Haiti's Aviation Authority Grounds Domestic Airline After 2 Emergency Landings

Sept. 14, 2007
The National Civil Aviation Office said the restriction on Caribintair's flights would remain until investigators determine why the twin-engine Cessna Caravan planes were forced to make hard landings in rural areas on Tuesday and on Aug. 31.

PORT-AU-PRINCE, Haiti_Haiti's civil aviation authority has grounded the country's largest domestic airline after two of its flights were forced to make emergency landings within two weeks, officials said Thursday.

The National Civil Aviation Office said the restriction on Caribintair's flights would remain until investigators determine why the twin-engine Cessna Caravan planes were forced to make hard landings in rural areas on Tuesday and on Aug. 31.

"We know this decision will have consequences on air traffic but ... we cannot continue to have incidents of this nature," agency director Jean Lemercq Pierre told private broadcaster Radio Metropole.

Four passengers and the pilot were injured in Tuesday's emergency landing, which left the 13-seat plane upside down and with a badly damaged tail.

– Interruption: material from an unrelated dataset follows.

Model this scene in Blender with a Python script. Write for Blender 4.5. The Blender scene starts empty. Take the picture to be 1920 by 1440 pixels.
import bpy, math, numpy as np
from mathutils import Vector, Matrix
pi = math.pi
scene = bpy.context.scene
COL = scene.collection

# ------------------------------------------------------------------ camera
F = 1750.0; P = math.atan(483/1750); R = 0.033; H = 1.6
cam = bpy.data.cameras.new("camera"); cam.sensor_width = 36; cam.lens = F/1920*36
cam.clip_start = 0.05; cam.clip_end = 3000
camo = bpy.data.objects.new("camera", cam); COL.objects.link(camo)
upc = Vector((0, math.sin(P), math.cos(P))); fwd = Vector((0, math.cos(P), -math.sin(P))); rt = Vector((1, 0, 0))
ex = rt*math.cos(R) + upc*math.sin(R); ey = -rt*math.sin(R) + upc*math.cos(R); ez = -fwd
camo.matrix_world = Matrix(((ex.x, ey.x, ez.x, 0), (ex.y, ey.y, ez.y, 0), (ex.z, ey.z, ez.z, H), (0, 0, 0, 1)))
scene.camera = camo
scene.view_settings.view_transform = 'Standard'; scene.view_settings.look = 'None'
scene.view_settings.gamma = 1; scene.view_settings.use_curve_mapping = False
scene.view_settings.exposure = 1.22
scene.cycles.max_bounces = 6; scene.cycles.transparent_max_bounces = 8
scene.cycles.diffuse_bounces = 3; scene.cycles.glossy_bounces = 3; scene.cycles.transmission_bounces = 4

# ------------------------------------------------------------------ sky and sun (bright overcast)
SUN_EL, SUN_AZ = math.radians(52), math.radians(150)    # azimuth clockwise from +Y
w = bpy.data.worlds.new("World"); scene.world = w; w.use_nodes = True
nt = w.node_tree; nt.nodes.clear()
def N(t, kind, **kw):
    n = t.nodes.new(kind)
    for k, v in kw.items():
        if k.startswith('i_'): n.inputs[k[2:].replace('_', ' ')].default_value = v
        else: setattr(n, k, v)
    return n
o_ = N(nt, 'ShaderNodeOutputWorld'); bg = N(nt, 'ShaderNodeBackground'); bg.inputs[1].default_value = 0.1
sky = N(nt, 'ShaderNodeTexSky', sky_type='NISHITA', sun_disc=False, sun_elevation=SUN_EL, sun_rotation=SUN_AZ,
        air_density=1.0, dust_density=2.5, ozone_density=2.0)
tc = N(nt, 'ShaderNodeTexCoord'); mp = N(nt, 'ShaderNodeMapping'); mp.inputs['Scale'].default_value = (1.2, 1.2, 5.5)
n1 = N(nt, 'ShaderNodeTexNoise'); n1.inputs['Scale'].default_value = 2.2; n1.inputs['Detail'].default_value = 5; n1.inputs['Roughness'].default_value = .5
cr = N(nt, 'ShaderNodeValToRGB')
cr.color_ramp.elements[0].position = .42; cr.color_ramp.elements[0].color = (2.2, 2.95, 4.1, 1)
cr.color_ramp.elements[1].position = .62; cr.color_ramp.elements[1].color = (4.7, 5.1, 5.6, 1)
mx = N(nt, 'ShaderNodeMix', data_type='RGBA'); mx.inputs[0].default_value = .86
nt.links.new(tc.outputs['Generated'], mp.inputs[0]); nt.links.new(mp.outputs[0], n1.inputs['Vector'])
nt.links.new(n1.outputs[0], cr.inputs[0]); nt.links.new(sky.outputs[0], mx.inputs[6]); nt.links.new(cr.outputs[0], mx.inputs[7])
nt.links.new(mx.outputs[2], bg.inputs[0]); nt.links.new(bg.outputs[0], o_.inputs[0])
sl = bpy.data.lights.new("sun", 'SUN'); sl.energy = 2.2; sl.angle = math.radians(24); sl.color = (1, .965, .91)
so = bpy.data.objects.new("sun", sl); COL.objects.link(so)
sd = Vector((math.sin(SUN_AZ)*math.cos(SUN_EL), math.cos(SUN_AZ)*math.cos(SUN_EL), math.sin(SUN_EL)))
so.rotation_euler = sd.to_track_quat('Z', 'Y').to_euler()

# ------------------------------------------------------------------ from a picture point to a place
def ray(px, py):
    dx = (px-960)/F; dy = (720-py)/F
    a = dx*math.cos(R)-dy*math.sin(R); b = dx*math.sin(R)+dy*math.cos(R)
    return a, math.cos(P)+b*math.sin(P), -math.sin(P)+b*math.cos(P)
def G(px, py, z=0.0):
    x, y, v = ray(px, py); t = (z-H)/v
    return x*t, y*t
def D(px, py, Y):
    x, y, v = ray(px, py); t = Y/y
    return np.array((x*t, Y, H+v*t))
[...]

Both accidents happened during flights from the capital of Port-au-Prince to the northern city of Cap-Haitien.

On Thursday, officials from Cessna and the U.S. National Transportation and Safety Board arrived in Haiti to assist local investigators conducting a review of Caribintair's operations, airline spokesman Jean Cyril Pressoir said.

"We're confident all the planes went through the proper maintenance cycle," Pressoir said.

Caribintair is Haiti's oldest domestic airline, operating more than 30 flights daily to seven destinations in Haiti and neighboring Dominican Republic.